To express this, I created an artificial Victorian-style sugar egg--the kind with a peephole and a diorama inside.
The peephole symbolizes the accessibility and inaccessibility of the Underground Chinatown history and the stories of its inhabitants. But the peephole is also intended to imply viewer-responsibility. Looking inside is a choice. And once you look, you bear a responsibility to do something about what you see. I don't mean to argue that every Oklahoman who read the newspaper or strolled by the underground entrances had a moral obligation to meet and greet and assist the people living there. But some positive action, some interpersonal and civic engagement was appropriate, and in the case of Shirk, who most famously led the newspapers into the abandoned habitats, publicity was a positive contribution but not enough given his influence as a leading citizen. So the existence of the peephole in my artwork implicates all of us who learn about the underground today, as well as all of those who glimpsed the place during our city's history. The word "peephole" itself I use advisedly here because I like its unsavory associations, its allusion to voyeurism. So many of us (and yes I'd include myself here) who have become curious about the underground story are surely attracted to its exoticism, its fringe undertones. The most persistent public memories were those about underground opium dens, gambling, and murderous thugs.

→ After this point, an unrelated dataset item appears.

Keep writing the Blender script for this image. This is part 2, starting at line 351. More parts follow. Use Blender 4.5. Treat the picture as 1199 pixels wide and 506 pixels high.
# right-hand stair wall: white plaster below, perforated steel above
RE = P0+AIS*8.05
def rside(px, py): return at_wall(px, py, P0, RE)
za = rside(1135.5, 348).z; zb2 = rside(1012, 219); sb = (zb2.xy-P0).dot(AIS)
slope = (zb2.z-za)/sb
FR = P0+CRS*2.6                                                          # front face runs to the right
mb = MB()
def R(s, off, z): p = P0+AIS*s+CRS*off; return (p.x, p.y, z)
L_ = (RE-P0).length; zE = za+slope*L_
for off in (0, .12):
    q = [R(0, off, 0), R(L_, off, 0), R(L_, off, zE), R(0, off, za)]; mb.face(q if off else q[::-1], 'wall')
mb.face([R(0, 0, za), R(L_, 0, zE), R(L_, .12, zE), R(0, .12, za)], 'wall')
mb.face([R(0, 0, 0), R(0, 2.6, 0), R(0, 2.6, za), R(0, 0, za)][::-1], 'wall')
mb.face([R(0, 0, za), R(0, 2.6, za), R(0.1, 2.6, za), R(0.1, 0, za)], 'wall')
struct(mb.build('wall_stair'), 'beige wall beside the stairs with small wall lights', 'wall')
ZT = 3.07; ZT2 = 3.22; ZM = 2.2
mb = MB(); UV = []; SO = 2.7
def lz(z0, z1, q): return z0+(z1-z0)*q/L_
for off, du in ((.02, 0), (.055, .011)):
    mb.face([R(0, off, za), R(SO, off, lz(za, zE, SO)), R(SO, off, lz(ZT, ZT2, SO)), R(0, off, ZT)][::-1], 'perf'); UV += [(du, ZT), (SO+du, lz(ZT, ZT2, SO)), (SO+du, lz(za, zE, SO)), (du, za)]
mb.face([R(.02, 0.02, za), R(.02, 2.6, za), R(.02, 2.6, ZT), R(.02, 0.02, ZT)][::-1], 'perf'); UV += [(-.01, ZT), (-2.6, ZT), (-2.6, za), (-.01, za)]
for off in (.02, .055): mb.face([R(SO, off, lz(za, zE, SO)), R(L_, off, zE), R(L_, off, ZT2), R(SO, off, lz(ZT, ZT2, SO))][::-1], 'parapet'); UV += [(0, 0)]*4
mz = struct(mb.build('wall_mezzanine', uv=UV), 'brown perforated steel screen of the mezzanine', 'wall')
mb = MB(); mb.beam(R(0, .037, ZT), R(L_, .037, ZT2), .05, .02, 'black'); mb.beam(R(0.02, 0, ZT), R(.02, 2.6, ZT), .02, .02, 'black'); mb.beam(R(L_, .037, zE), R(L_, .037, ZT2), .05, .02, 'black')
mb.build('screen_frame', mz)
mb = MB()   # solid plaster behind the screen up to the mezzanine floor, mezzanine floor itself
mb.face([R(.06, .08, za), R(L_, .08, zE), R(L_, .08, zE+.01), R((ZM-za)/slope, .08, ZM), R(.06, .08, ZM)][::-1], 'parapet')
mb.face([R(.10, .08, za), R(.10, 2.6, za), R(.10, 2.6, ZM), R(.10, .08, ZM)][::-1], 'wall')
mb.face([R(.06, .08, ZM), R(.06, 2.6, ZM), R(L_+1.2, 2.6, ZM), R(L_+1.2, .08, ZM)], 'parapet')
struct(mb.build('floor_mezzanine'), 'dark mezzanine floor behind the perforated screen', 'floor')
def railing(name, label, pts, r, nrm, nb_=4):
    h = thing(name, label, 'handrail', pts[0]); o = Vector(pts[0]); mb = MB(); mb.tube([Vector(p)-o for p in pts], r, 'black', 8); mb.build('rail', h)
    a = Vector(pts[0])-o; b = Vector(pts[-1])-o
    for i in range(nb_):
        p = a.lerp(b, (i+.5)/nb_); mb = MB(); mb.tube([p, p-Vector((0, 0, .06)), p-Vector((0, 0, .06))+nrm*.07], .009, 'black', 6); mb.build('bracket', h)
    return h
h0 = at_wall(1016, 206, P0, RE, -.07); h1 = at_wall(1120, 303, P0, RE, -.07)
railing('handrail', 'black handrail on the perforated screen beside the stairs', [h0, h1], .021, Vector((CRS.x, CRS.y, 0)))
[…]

This lurid dimension of OKC's public memory is reflected in the color tones and textures of the artwork's interior. I lined the egg with red firecracker paper from the Lunar New Year celebrations in our contemporary (aboveground, thriving, and visible ) Asian District. (I'll briefly discuss the significance of the New Year symbolism in a moment.) In the center of the egg is a red lacquer trunk containing the Mandarin Chinese character for "remember." Within the trunk is a photograph c. 1918 of a Chinese woman who is probably the wife of Faug Kwai, an immigrant who worked in downtown OKC during the early years of the "underground" and may have been a resident and/or merchant there. His mailing address is a Chinese restaurant on Broadway. The other items in the trunk are photocopies of artifacts from Kwai's personal papers in the archives of the Oklahoma History Center. Kwai's box was the only one listed in the History Center's special collection holdings, and it is still labeled as "unprocessed." Its research finding-aid category is "Diversity." I cannot overstate the significance that his is the only Chinese-immigrant collection in the History Center's impressive database. It contains two personal letters, a framed photograph, and two legal deeds regarding a small parcel of property in Waco, Texas.

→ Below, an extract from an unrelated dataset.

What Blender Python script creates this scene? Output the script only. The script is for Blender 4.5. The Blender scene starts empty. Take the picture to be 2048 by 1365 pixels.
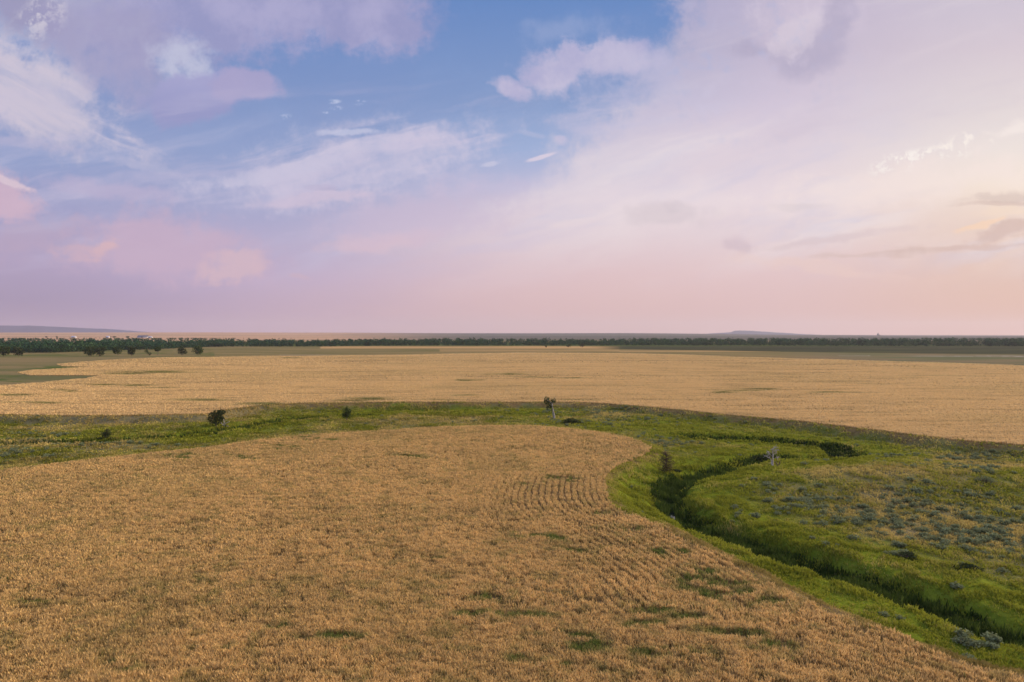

The exterior of the egg is gray, the color of urban concrete. The "icing" ornamentation is gray-tinted spackling paste, something we use to repair, refinish, and conceal things. I've "sugared" the egg with clear glitter to indicate how this history has been "sugar-coated" through its treatment as an urban myth.

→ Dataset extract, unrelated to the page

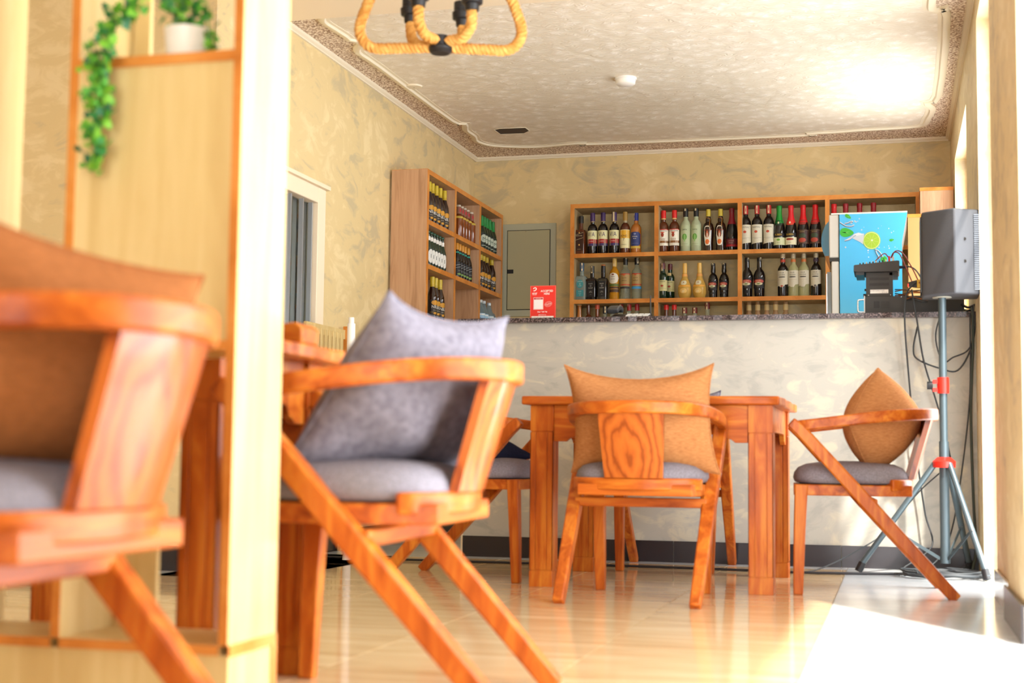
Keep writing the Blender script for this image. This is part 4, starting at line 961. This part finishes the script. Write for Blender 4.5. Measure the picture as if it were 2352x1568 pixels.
cable('second looped grey cable swagging right of the speaker stand pole', [q(2168, 700, 6.99), q(2149, 770, 6.99), q(2165, 830, 6.99), q(2190, 820, 6.99), q(2222, 805, 6.99), q(2238, 770, 6.99), q(2240, 722, 6.97)], .0036, M_CABLE)
cable('bundled dark cable dropping along the right wall to the floor', [q(2232, 705, 6.98), q(2235, 780, 6.98), q(2230, 950, 6.98), q(2236, 1150, 6.98), q(2242, 1260, 6.97), (.34, 6.93, .012)], .0065, mat('green_grey_cable', '#39423a', .5))
cable('thin cable falling from the bundle towards the tripod legs', [q(2228, 720, 6.98), q(2228, 900, 6.98), q(2212, 1060, 6.98), q(2190, 1200, 6.98), q(2165, 1270, 6.95), (.14, 6.90, .012)], .0036, M_CABLE)
cable('long black cable lying across the tiled floor towards the tripod', [(-2.80, 6.60, .007), (-2.3, 6.58, .007), (-1.7, 6.60, .007), (-1.2, 6.62, .007), (-.8, 6.60, .007), (-.4, 6.56, .007), (-.1, 6.62, .007), (.1, 6.70, .007)], .006, mat('black_cable', '#201e22', .45), 8)
cable('thin grey cable rising from the floor to the tripod braces', [(-.55, 6.60, .007), (-.35, 6.66, .012), q(2010, 1240, 6.85), q(2055, 1195, 6.85), q(2110, 1130, 6.80), q(2165, 1080, 6.75)], .0032, M_CABLE)
coil = []
for i in range(130):
    a = i*.42; rr = .12+.035*math.sin(i*.37)+.02*math.sin(i*.11); coil.append((.20+rr*1.25*math.cos(a), 6.60+rr*.9*math.sin(a), .008+.00016*i+.004*math.sin(i*1.7)))
tag(obj('cable_coil', MB().tube(coil, .0045, 6), M_CABLE, None, 60), 'tangled coil of grey cable on the floor under the tripod', 'cable')
cable('red signal cable arching from the red plug over the mixer', [q(2010, 600, 7.2), q(2020, 590, 7.2), q(2032, 582, 7.21), q(2040, 590, 7.22)], .0028, M_CABRED)
cable('outer red and black cable arching from the white plug towards the speaker', [q(2048, 592, 7.22), q(2056, 577, 7.20), q(2072, 580, 7.16), q(2092, 610, 7.08), q(2112, 650, 6.98)], .0030, M_CABRED)
cable('inner red cable arching from the white plug to the adapter', [q(2046, 592, 7.23), q(2053, 580, 7.20), q(2066, 583, 7.16), q(2080, 612, 7.08), q(2096, 650, 7.0)], .0028, M_CABRED)
cable('black cable from the mixer jack to the loudspeaker', [q(2075, 612, 7.20), q(2092, 613, 7.12), q(2105, 622, 7.02), q(2117, 640, 6.9)], .0038, M_CABLE)
for k in range(7):
    yy = 662+k*4.5
    cable('%s wire beside the amplifier, %s from the top of the tangle' % ('copper' if k % 2 else 'dark', ['first', 'second', 'third', 'fourth', 'fifth', 'sixth', 'seventh'][k]),
          [q(2056, yy+3, 7.2), q(2075, yy+random.uniform(-3, 6), 7.15), q(2095, yy+random.uniform(-4, 7), 7.08), q(2118, yy+random.uniform(-5, 5), 7.02), q(2130, yy+4, 7.08)], .0028, M_CABOR if k % 2 else M_CABLE)
cable('thick black cable bundle on the amplifier behind the pole', [q(2190, 690, 7.2), q(2210, 700, 7.12), q(2225, 706, 7.08), q(2240, 700, 7.06), q(2238, 712, 7.12), q(2215, 712, 7.2), q(2195, 705, 7.22)], .006, M_BLACK)
t = thing('cloth_tag', 'pale folded paper tag among the cables at the right end of the counter', 'paper', q(2225, 700, 7.12))
t.location.z = WT+.02
obj('sheet', MB().rings([[(-.03, -.01, -.012), (.03, -.01, .012), (.03, .02, .014), (-.03, .02, -.010)], [(-.03, -.01, -.008), (.03, -.01, .016), (.03, .02, .018), (-.03, .02, -.006)]]), C('#b8aa7c'), t)

# ================================================================== CHAIRS
def make_chair():
    t = thing('dining_chair', 'x', 'chair')
    H_ = .262
    rail = [(-H_, .29, .640), (-H_-.010, .24, .645), (-H_-.010, .12, .660), (-H_+.008, .0, .675), (-.225, -.10, .684), (-.165, -.175, .689), (-.085, -.215, .691), (0, -.228, .692)]
    rail = rail+[(-x, y, z) for x, y, z in reversed(rail[:-1])]
    rp = bez(rail, 5); nn = len(rp)
    ws = [.034+.012*math.sin(math.pi*i/(nn-1)) for i in range(nn)]; hs = [.040+.006*math.sin(math.pi*i/(nn-1)) for i in range(nn)]
    obj('arm_rail', MB().sweep(rp, ws, hs), M_WOODX, t, 35, bevel=.006)
    for s in (-1, 1):
        obj('leg', MB().sweep([(s*.204, .290, 0), (s*.208, .284, .22), (s*.210, .276, .418)], [.036, .043, .048], [.036, .043, .048], up=Vector((0, 1, 0))), M_WOOD, t, bevel=.004, label=None)
        dg_ = MB().sweep([(s*H_, .315, .655), (s*H_, .275, .620), (s*.250, .02, .338), (s*.240, -.285, .001)], [.046, .050, .050, .040], [.040, .046, .052, .044], up=Vector((0, 1, 0)))
        obj('diagonal_leg', dg_, M_WOOD, t, bevel=.006)
    # seat frame
    obj('seat_frame', MB().prism([(-.222, .305), (.222, .305), (.236, .0), (.208, -.135), (-.208, -.135), (-.236, .0)], .376, .418), M_WOODX, t, bevel=.004)
    arc = [(.238*math.cos(a), -.060-.092*math.sin(a)) for a in [math.pi*i/12 for i in range(13)]]
    inn = [(.190*math.cos(a), -.035-.085*math.sin(a)) for a in [math.pi*i/12 for i in range(13)]]
    obj('back_apron', MB().prism(arc+list(reversed(inn)), .396, .440), M_WOODX, t, bevel=.005)
    obj('stretcher', MB().box(-.245, .245, -.005, .035, .332, .366), M_WOODX, t, bevel=.004)
    # seat cushion: domed rounded pad
    n = 28; mb = MB()
    def outl(k):
        r = []
        for i in range(n):
            a = 2*math.pi*i/n; e = 3.6; ca, sa = math.cos(a), math.sin(a); f = 1/((abs(ca)**e+abs(sa)**e)**(1/e))
            r.append((ca*f*.238*k*(1-.05*sa*-1 if 0 else 1), .088+sa*f*.215*k))
        return r
    rings = [[(x, y, z) for x, y in outl(k)] for k, z in ((.90, .420), (.99, .426), (1.02, .442), (1.0, .462), (.93, .482), (.78, .496), (.5, .505), (.2, .508))]
    obj('seat_cushion', mb.rings(rings), M_SEAT, t, 80)
    # splat: curved tapered board
    mb = MB(); rs = []
    for i in range(7):
        k = i/6; z = .44+.236*k; y = -.148-.068*k; w = (.212+.026*k)/2
        ring = []
        for j in range(7): u = -1+j/3; ring.append((u*w, y-.016*(1-u*u)*1.0, z))
        for j in range(7): u = 1-j/3; ring.append((u*w, y-.016*(1-u*u)+.020, z))
        rs.append(ring)
    obj('splat', mb.rings(rs), M_KNOT, t, 40)
    return t
ch0 = make_chair()
GC = 'orange wooden armchairs at the tables'
def put_chair(o, x, y, deg, label): o.location = (x, y, 0); o.rotation_euler = (0, 0, math.radians(deg)); o['label'] = label; o['group'] = GC
put_chair(ch0, -.9035, 5.195, 0, 'orange wooden armchair with its back to us before the middle table')
for x, y, d, lb in ((-.085, 5.80, 94, 'orange wooden armchair seen from the side beside the speaker stand'),
                    (-1.77, 5.85, -92, 'orange wooden armchair behind the left leg of the middle table'),
                    (-1.005, 6.71, 180, 'orange wooden armchair on the far side of the middle table facing us'),
                    (-1.015, 2.90, 92, 'blurred orange wooden armchair with a large grey cushion right of the wooden divider'),
                    (-1.155, 1.72, 90, 'very near blurred orange wooden armchair with brown cushion at the left edge')):
    put_chair(copy_tree(ch0), x, y, d, lb)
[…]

The egg itself, a symbol of renewal, is a significant one from my experience during the class because, as Dr. Arrow taught us, the new year is a time when the Chinese congratulate one another for "waking up alive" when, as tradition holds, the Jade Emperor may have instead opted to eliminate us for our missteps and our misuse of the world. I wanted to incorporate Chinese New Year symbolism because it speaks of survival, both deserved and undeserved. Within my egg is an incomplete memory of people who were known and unknown and whose identity is now stored and exhibited in a place that simultaneously celebrates and ignores it.
To me, the artwork is about the enduring value of a culture and community that many chose to overlook as well as what lessons we might take from this history about, for example, other kinds of communities we choose not to engage fully.